Guido van Rossum guido at python.org
Mon Apr 11 00:48:11 CEST 2011


On Sun, Apr 10, 2011 at 12:28 PM, Arnaud Delobelle <arnodel at gmail.com> wrote:
>
> On 10 Apr 2011, at 13:10, Nick Coghlan wrote:
>
>> On Sun, Apr 10, 2011 at 8:37 PM, Arnaud Delobelle <arnodel at gmail.com> wrote:
>>> The only (but big!) problem is that this deletes any previously defined variable "x", "f", and "d" in the current scope.  So why not just rename the variables "x", "f", and "d" at compile time to something that is guaranteed not to appear elsewhere in the scope, e.g. "@1", "@2", "@3" or some other naming scheme, in the style of the old "gensym" function in Lisp?
>>
>> I considered a strategy along those lines when eliminating the leakage
>> of the scope variables for list comprehensions in Py3k and it turns
>> out to be rather painful from a nested scopes point of view.
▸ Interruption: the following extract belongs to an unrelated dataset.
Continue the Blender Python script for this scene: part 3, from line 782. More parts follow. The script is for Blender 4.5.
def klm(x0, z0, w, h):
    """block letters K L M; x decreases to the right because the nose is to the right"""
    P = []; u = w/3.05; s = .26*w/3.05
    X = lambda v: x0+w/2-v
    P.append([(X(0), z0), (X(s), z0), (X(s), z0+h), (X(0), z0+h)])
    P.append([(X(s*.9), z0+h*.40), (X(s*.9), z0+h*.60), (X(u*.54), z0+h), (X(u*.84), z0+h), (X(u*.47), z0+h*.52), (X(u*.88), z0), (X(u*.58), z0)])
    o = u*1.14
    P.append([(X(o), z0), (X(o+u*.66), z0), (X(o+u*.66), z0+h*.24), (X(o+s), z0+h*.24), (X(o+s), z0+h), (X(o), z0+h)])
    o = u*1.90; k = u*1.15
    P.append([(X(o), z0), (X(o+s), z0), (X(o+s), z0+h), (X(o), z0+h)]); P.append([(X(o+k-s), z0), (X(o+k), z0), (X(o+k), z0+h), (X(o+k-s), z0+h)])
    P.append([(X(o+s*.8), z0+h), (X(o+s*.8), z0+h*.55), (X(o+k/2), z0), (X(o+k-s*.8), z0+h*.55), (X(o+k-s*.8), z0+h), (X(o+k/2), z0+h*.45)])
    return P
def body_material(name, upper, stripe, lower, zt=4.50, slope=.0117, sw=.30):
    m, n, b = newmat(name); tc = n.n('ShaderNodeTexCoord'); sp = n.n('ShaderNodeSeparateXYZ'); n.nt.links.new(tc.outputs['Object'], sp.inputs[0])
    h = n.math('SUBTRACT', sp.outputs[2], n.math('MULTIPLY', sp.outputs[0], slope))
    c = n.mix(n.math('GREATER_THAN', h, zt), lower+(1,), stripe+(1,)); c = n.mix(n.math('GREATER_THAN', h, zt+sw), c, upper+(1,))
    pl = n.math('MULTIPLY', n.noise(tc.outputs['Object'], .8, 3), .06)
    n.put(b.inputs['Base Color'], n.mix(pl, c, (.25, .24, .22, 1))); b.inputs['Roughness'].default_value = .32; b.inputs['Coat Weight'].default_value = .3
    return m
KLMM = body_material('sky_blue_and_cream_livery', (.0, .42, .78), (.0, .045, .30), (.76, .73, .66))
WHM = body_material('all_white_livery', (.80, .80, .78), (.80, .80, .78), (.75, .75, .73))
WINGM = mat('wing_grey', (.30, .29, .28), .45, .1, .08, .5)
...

It's not
>> *impossible*, of course, but you end up having to manage this parallel
>> pseudo-namespace inside the real one and it rapidly becomes an
>> absolute mess (as you have to implement a second copy of most of the
>> nested scopes logic in order to handle closures correctly and you will
>> curse the existence of the locals() function).
>>
>> The compiler can't see inside the strings used to look up values via
>> "locals()", so there's no way to adjust them to handle the automatic
>> renaming. If you "lift" a class or function out of a statement local
>> namespace, there's also the question of what the value of the __name__
>> attribute ends up being.
>>
>> I have updated the torture test accordingly, it now includes a third
>> example that renaming strategies will have serious problems handling:
>>
>>   y = y given:
>>       x = 42
>>       def f(): pass
>>       y = locals("x"), f.__name__
>>   assert "x" not in locals()
>>   assert "f" not in locals()
>>   assert y == (42, "f")
>
> OK.  It's clear I don't know enough about the compiling process to be able to understand all the problems.  The f.__name__ issue doesn't seem insurmountable, but I can't see how to get around the locals()["x"] issue in a sane manner (I see what you mean about cursing the locals() function!).  BTW, I think there is a typo in the example above: shouldn't
>
>    y = locals("x"), ...
>
> be
>
>    y = locals()["x"], ...

FWIW, I don't mind if an implementation of this (or anything new,
really) doesn't work well with locals().